The scary thing is that we are starting to see – in the corruption that permeates every sector of our society – that education is failing. When we study novels and poetry, drama and art, science and mathematics only so that we can earn grades, we lose sight of their real value in shaping not only thought, but – more importantly – hearts. When assessment grades become the goal of education, rather than character and ethical reasoning, then the consequences can only be disastrous. We create adults who can think but have no internalised value systems. What do you get when your leaders are educated but have no morals? Watch the news and see.

 

And the solution will have to start with teachers.
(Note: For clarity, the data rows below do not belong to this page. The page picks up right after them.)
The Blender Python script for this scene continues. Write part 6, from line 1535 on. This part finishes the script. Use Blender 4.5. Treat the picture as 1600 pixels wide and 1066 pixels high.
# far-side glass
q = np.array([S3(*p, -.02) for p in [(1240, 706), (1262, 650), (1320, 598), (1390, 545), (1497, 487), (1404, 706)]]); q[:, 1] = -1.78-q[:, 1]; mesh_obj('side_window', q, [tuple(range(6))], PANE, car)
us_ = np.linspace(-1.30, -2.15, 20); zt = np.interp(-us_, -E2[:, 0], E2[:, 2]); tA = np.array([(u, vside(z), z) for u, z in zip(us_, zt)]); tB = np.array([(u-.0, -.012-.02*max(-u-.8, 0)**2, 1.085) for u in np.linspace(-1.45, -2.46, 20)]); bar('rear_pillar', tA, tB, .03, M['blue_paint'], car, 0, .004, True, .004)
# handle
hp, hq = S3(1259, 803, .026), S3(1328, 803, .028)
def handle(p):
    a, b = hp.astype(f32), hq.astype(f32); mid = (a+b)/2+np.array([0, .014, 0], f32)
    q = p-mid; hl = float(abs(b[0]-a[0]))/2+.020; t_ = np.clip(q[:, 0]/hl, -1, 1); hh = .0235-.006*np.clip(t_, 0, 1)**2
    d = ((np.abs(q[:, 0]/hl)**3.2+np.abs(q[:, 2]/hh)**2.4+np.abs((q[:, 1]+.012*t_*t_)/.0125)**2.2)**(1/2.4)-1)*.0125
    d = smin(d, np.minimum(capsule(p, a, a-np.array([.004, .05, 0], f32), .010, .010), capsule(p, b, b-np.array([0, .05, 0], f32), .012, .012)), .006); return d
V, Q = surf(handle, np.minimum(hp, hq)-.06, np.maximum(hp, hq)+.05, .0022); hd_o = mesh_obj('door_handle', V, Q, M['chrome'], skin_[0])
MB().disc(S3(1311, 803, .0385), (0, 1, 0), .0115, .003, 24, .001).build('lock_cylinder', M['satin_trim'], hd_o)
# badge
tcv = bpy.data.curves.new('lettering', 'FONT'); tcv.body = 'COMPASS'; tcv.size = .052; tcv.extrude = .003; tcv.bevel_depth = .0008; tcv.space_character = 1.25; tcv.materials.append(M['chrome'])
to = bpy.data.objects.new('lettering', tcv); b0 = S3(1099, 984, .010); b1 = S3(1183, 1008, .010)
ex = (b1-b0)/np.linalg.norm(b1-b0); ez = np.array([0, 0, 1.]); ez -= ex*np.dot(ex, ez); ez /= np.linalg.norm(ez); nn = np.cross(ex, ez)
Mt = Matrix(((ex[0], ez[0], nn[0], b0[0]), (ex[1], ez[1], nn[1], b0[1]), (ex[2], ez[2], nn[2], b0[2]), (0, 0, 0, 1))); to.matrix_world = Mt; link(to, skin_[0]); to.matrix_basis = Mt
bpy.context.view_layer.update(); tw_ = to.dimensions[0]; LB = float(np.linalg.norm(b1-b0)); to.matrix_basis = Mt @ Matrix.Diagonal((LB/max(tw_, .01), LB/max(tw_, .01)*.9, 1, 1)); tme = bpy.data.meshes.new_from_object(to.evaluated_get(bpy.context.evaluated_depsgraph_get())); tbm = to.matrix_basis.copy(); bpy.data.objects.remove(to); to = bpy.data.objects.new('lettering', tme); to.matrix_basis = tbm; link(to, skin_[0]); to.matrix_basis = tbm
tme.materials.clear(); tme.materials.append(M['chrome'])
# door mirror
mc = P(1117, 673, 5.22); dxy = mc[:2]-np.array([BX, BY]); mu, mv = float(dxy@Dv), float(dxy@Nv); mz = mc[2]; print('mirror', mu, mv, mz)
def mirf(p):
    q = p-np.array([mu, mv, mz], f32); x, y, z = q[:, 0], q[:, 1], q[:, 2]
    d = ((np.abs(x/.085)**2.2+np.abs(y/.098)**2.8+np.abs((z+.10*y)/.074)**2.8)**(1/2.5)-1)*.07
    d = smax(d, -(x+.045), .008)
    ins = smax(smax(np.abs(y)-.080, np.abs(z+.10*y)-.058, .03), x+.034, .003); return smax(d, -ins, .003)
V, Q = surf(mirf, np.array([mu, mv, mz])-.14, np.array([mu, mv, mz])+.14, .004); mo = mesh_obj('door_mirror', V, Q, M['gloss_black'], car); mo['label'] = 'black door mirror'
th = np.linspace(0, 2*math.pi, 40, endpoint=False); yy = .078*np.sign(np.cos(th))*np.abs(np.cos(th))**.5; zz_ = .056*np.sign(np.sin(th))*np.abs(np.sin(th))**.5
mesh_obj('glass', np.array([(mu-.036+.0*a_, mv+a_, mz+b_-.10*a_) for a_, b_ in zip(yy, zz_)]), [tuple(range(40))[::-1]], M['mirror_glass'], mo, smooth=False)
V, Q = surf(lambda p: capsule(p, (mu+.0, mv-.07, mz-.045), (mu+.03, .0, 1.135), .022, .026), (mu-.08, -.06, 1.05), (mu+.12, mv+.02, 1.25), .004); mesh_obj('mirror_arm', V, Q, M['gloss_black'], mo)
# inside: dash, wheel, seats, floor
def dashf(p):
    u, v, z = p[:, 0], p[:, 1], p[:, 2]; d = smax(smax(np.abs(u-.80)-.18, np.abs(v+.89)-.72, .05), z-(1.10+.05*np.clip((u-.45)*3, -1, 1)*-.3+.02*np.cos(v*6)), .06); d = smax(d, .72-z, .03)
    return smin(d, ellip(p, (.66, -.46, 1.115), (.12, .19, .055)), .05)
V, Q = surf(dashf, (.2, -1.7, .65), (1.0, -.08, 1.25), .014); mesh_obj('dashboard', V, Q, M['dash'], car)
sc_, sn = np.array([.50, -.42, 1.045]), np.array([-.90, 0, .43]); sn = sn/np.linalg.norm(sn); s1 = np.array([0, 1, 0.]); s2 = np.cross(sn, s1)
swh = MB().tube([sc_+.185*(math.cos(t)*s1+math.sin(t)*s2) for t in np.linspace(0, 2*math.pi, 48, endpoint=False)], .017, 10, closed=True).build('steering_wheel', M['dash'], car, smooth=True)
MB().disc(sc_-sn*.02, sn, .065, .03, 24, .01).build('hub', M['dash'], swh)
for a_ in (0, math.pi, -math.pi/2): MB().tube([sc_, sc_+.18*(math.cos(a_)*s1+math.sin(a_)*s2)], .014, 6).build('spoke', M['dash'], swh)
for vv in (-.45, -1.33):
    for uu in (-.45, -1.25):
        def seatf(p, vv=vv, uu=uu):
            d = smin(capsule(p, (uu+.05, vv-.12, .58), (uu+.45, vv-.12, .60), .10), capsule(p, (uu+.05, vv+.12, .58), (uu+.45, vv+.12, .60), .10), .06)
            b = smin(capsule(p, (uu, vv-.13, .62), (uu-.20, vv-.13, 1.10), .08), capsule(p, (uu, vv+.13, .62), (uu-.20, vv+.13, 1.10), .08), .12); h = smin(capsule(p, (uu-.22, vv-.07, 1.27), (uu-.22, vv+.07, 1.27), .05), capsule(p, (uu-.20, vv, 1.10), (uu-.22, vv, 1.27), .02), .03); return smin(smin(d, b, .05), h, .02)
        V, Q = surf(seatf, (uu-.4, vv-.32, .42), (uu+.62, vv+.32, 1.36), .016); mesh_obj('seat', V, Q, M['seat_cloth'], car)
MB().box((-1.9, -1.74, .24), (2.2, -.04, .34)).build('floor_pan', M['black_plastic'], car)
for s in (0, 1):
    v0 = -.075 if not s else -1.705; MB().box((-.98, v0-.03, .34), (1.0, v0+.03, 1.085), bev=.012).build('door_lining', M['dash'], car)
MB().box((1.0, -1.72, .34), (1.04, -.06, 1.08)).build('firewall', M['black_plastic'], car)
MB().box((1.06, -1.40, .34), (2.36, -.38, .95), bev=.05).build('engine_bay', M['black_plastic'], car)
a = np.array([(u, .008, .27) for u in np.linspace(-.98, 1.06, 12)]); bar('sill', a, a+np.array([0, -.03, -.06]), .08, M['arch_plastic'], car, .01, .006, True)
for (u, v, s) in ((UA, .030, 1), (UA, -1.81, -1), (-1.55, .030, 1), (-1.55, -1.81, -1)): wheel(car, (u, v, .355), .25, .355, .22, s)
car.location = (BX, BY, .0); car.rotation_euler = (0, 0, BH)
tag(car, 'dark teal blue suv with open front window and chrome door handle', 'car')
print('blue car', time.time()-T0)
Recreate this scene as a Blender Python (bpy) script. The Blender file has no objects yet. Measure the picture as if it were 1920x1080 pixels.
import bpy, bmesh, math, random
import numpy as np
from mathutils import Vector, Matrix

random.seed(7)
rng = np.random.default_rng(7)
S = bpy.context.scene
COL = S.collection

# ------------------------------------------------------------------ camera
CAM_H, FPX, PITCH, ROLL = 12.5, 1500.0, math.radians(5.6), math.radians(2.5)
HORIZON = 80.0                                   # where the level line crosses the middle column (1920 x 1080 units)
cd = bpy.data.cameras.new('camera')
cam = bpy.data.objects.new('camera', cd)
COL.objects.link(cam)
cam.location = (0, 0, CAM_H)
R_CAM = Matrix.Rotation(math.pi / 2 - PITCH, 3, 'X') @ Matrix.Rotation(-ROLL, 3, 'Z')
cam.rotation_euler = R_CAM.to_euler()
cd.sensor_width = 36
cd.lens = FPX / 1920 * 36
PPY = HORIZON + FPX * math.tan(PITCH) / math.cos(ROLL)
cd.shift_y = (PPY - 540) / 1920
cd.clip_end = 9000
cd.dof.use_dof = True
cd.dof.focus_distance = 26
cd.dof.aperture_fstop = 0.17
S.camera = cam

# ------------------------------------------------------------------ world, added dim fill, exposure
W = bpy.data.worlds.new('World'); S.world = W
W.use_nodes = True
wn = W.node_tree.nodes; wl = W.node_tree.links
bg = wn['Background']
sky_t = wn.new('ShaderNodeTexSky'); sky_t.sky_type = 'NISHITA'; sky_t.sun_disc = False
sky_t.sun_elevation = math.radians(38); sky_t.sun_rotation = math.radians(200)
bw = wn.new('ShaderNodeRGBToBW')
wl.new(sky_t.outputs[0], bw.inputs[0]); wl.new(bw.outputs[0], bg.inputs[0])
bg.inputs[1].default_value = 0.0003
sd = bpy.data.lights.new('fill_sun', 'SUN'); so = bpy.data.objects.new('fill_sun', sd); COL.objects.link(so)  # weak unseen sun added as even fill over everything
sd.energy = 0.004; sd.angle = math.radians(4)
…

They spend more time with young people than anybody else. They are instrumental in deciding what form our future will take. And too many teachers don’t see that. Too many are sinking under a load of paperwork that obscures their vision. Too many are being asked – by the public, the government, even their bosses – to place the focus of their endeavours on meaningless things. They are tired and unappreciated, lost and leaderless.

 

If you are a teacher, and you have the privilege of connecting children and stories, may I encourage you to take heart. More, may I ask you to start by thinking of what world you would like to bring about. What texts could you choose that would afford the greatest opportunity to the learners of connecting to your vision? Last, in an act of defiance, may I urge you to put Jane Austen back on the shelf (where she belongs) and venture into less comfortable and more dangerous territory.